Memory, he said, wasn't just for Holocaust survivors. The people who ask us to forget are not our friends. Memory not only honors those we lost but also gives us strength.
"The relationship between teacher and student is sacred." Those are the only words I remember. He informed us that his office hours were mandatory. And we were expected to schedule our time with him. This would be a rigorous class. We would be graded on the quality of our participation, our presentation and the final.
As the weeks went by, the time to present my book came up. "Why did you choose the black book?" I thought to myself. I was already the only black guy in the class. Why draw attention to it? I'd had enough of being the only black whatever at my predominantly white Jesuit high school to be extremely wary. As I read Morrison's debut novel, I was struck by how beautifully she captured the feelings of being not just black but dark.

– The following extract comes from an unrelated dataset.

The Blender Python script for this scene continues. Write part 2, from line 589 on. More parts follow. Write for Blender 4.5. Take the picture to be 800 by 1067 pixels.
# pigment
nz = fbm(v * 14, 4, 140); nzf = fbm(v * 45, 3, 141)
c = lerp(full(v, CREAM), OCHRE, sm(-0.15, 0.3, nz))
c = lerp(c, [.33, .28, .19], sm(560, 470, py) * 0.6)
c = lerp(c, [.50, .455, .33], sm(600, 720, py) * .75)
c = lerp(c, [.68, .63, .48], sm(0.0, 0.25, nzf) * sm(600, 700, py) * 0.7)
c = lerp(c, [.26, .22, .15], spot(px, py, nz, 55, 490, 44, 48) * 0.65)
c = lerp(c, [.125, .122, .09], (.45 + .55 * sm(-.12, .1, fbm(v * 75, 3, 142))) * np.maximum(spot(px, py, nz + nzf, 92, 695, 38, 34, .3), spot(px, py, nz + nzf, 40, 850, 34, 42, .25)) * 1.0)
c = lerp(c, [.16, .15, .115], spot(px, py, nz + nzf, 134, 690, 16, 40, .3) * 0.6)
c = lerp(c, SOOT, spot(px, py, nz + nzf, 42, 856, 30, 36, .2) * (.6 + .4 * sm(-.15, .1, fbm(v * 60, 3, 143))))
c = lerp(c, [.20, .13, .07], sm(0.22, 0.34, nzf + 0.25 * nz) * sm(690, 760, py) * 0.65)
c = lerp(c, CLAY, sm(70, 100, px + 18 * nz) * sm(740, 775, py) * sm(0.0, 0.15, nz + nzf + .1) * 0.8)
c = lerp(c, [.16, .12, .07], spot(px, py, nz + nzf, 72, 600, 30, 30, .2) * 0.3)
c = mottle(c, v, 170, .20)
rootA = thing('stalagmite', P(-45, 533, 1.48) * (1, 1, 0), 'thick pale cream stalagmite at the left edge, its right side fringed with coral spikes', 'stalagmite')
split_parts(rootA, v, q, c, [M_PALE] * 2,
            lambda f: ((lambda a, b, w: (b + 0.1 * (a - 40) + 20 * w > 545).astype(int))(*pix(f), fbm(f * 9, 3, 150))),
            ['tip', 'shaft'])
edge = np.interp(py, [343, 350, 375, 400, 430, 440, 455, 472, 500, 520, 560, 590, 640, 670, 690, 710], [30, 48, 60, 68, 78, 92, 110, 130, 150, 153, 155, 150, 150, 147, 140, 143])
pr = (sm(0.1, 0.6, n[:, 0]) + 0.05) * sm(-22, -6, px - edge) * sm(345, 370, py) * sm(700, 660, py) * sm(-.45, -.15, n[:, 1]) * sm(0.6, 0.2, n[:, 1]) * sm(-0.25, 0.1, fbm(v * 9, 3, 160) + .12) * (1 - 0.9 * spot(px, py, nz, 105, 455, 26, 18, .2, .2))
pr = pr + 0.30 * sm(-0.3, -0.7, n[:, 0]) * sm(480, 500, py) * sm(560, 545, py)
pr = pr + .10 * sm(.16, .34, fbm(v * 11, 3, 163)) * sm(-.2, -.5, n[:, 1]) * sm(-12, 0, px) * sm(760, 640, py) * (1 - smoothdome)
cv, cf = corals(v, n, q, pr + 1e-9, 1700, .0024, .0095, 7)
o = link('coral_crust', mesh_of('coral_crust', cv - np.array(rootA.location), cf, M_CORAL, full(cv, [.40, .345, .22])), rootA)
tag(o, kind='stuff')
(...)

Unlike Night, this book took no imagination on my part. I knew it. I felt it. I'd lived it. Pecola Breedlove, the black protagonist who dreamed of getting blue eyes, was a girl I knew. Sometimes she was me.
When I began my presentation, and looked down at my notes about skin color, race, and blackness, I was overcome. I glanced at Wiesel, who looked at me with encouragement. I immediately began to cry — not a Denzel Washington dignified Glory tear, but a full-on Oprah "ugly cry."

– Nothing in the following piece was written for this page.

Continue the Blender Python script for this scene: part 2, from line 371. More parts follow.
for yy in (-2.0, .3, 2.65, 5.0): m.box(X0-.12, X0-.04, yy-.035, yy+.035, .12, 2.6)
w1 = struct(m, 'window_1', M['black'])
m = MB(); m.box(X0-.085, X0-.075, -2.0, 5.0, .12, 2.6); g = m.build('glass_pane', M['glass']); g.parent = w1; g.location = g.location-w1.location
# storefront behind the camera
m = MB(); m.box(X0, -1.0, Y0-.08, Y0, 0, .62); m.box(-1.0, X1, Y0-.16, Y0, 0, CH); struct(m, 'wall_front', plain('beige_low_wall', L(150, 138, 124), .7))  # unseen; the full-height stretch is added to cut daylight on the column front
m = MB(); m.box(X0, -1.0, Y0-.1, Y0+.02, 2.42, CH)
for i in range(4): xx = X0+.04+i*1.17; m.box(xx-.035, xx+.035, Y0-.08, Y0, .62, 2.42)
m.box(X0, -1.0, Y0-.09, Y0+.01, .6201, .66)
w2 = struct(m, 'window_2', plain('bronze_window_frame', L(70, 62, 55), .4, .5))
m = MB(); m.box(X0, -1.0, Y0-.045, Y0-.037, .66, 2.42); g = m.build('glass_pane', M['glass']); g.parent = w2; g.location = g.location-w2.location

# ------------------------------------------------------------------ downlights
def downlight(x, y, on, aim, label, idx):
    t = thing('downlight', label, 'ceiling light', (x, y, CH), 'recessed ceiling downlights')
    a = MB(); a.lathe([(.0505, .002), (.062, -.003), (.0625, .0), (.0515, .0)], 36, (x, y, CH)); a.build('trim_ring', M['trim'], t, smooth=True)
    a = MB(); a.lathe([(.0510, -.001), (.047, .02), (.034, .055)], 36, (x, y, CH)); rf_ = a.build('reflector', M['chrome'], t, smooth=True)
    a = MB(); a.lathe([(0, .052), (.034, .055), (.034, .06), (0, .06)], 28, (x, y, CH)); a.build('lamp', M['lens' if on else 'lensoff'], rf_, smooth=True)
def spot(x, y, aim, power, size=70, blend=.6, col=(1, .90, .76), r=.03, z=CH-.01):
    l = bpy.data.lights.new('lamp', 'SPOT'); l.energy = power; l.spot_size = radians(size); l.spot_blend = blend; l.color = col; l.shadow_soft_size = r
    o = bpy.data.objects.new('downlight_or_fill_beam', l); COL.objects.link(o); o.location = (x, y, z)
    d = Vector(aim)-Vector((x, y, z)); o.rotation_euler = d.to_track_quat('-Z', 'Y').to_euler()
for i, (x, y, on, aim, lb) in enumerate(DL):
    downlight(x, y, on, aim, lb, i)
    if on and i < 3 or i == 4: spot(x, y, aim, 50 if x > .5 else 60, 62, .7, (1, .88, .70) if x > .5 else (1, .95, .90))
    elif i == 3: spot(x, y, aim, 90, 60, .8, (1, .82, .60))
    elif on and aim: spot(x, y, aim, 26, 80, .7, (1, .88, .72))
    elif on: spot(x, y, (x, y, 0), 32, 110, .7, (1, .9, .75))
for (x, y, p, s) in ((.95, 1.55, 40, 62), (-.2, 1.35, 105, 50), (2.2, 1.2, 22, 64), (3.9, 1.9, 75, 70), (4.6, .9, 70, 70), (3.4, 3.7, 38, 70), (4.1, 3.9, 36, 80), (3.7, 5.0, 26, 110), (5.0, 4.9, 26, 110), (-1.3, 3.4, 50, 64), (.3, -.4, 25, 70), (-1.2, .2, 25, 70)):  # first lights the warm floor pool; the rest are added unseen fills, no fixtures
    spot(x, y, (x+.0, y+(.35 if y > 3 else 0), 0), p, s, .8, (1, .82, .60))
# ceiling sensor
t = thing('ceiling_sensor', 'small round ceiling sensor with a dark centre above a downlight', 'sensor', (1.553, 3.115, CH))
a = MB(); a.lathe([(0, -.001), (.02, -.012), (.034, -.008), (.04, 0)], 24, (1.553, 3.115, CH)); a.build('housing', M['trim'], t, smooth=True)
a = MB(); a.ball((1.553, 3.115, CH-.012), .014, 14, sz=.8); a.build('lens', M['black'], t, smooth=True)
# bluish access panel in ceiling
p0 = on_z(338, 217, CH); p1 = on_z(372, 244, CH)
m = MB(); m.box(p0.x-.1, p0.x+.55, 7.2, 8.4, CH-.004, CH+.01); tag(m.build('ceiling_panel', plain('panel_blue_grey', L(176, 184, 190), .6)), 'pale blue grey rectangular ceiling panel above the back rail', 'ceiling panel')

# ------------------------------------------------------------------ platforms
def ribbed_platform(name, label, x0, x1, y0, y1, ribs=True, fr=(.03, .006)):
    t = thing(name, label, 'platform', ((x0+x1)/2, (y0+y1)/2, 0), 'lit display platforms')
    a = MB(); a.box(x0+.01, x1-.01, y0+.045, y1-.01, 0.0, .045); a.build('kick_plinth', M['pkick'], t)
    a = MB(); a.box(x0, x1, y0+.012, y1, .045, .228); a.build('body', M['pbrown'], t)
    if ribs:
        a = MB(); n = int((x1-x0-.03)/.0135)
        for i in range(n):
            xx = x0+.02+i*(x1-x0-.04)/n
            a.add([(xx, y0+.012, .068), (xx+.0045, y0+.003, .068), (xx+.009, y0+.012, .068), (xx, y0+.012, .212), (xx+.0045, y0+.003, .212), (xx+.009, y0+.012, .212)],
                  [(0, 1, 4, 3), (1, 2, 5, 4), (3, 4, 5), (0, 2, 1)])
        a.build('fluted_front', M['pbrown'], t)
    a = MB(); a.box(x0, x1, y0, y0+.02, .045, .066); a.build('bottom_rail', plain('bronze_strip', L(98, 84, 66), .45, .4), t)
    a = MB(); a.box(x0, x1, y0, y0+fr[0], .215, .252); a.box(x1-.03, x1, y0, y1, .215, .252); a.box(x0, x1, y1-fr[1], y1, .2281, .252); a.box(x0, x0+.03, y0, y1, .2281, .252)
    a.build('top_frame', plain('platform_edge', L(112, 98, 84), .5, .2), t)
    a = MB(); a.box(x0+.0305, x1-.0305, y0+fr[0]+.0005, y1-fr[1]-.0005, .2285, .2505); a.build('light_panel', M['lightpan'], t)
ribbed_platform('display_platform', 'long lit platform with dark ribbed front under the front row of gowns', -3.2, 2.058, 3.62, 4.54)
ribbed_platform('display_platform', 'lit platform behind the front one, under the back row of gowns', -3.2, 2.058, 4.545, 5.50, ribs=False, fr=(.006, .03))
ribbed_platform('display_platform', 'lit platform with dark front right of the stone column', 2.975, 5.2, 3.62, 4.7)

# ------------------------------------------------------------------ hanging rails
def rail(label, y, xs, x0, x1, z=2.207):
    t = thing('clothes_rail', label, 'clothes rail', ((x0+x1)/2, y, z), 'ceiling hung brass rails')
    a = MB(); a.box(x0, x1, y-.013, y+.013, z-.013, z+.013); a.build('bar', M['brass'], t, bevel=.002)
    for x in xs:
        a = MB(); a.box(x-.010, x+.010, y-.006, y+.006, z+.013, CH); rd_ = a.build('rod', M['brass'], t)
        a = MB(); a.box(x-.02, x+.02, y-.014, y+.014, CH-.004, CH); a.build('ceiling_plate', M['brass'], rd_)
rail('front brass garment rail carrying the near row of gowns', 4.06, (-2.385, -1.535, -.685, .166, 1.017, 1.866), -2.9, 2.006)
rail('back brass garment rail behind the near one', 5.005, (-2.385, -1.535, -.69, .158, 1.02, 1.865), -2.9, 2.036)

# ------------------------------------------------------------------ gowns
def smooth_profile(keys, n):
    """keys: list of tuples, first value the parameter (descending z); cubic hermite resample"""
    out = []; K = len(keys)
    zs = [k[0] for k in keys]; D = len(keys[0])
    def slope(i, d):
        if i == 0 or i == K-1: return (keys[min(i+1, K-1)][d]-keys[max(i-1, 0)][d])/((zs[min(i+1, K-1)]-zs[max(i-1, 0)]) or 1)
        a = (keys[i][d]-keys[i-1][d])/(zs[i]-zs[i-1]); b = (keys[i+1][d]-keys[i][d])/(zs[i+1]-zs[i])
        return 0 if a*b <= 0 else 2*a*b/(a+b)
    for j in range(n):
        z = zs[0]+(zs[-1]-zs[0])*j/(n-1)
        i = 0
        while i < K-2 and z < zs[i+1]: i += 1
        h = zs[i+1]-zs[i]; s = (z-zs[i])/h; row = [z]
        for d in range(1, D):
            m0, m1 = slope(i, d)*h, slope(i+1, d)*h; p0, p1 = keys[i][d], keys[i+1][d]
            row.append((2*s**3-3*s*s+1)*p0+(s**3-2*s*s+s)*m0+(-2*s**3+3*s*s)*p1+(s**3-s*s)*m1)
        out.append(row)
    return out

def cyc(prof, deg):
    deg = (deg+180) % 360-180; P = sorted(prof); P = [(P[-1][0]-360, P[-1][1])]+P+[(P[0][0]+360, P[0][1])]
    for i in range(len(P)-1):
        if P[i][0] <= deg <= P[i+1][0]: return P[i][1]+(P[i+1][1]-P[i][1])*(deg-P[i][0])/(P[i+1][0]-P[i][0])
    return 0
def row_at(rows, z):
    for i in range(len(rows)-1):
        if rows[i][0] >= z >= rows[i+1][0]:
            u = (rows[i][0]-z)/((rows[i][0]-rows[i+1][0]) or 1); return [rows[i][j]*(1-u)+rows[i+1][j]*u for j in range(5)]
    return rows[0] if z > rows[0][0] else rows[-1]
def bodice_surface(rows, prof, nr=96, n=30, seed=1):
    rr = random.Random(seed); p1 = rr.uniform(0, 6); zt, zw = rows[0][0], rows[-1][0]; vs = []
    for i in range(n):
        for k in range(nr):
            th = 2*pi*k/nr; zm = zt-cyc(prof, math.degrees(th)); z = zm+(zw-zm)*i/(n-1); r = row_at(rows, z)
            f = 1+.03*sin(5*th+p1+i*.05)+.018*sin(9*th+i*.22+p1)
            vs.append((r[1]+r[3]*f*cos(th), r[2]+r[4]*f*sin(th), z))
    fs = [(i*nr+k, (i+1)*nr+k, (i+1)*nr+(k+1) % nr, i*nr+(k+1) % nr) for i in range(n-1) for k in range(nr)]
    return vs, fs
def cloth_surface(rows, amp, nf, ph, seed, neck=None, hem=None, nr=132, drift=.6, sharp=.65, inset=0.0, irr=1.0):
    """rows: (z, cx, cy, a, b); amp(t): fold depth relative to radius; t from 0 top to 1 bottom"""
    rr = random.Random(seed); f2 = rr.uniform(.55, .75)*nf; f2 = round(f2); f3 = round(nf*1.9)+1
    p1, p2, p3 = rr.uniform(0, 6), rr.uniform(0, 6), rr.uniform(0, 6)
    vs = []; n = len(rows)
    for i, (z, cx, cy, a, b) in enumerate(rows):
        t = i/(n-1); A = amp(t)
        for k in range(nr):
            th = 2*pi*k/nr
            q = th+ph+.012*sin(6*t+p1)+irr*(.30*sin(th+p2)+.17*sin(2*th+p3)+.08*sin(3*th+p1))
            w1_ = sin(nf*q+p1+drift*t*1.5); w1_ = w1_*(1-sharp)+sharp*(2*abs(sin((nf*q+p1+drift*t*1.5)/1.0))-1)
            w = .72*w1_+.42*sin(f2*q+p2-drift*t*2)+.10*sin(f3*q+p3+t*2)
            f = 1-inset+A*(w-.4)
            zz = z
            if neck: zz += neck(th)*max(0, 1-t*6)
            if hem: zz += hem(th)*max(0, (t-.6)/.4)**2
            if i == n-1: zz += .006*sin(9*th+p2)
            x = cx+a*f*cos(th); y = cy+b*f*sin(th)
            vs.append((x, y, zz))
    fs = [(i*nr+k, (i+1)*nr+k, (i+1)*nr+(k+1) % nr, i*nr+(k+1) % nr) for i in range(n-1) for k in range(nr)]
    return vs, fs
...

Without memory, there is no culture. Without memory, there would be no civilization, no society, no future. Elie Wiesel
What strikes me about that course is not that I cried. It's the environment he created in the class. It was a collective sense of empathy. You see, though Wiesel was a celebrity professor, he didn't act like a celebrity professor. If you could get over the Nobel Prize thing, he was easy enough to chat up, especially when he was waiting for his car to the airport.

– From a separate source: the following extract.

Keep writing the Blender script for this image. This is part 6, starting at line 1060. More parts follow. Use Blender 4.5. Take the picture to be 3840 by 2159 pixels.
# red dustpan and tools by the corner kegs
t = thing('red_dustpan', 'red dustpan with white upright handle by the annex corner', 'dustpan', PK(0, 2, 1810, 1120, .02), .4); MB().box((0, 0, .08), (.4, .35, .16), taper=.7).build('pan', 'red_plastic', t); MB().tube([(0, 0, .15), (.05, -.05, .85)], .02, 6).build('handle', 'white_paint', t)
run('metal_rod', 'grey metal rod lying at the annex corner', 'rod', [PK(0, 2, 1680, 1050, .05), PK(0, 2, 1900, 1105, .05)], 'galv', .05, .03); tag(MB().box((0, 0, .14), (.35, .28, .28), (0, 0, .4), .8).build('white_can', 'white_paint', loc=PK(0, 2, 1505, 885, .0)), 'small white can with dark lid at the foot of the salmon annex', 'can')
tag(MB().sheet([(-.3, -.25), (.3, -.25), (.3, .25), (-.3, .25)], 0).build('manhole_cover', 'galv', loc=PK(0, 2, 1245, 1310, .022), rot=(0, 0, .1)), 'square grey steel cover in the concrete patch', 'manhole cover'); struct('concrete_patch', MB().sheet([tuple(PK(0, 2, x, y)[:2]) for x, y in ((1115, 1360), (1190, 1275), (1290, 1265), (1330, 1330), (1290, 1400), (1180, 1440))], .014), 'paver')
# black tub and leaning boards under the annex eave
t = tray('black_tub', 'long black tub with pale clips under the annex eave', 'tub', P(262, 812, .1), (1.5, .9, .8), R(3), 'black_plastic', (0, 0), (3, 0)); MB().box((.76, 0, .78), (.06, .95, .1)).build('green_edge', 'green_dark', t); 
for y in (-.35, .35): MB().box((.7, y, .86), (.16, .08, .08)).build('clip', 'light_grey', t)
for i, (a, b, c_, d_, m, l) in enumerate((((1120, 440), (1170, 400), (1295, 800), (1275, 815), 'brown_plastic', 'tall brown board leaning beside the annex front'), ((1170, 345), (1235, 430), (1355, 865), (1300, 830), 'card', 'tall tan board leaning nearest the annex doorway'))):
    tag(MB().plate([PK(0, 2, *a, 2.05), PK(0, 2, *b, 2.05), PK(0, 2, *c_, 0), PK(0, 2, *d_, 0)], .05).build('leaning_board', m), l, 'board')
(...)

During our first office hours, Professor Wiesel turned back to that moment in class. We spoke about race. This was pre-Million Man March and O.J. trial, but post-Los Angeles riots. In my college youth, I was quick to want to "get beyond" race. I apologized for what I thought was an unmanly outburst in class. I admonished myself for "not being able to get past it."
I remember him leaning in and asking why I would want to forget.
Memory, he said, wasn't just for Holocaust survivors. The people who ask us to forget are not our friends. Memory not only honors those we lost but also gives us strength. In those office hours, he gave me a shield, practical words and thoughts that would help me, a gay, Nigerian, Catholic journalist. He gave me tools that would aid me in an often hostile world. Over the years, I have found myself quoting Professor Wiesel to white people who want me to "get over race." "That's old." "It was a hundred years ago." But Professor Wiesel had been emphatic: Nothing good comes of forgetting; remember, so that my past doesn't become your future.
Sonari, this is so beautiful. I never heard or read this essay before. Thank you for sharing such a powerful piece and giving us a window into who Elie Wiesel was like as a person and as a teacher.
Thanks Sonari for sharing your beautiful essay. And lovely seeing you at the screening. Your presence in the film was priceless.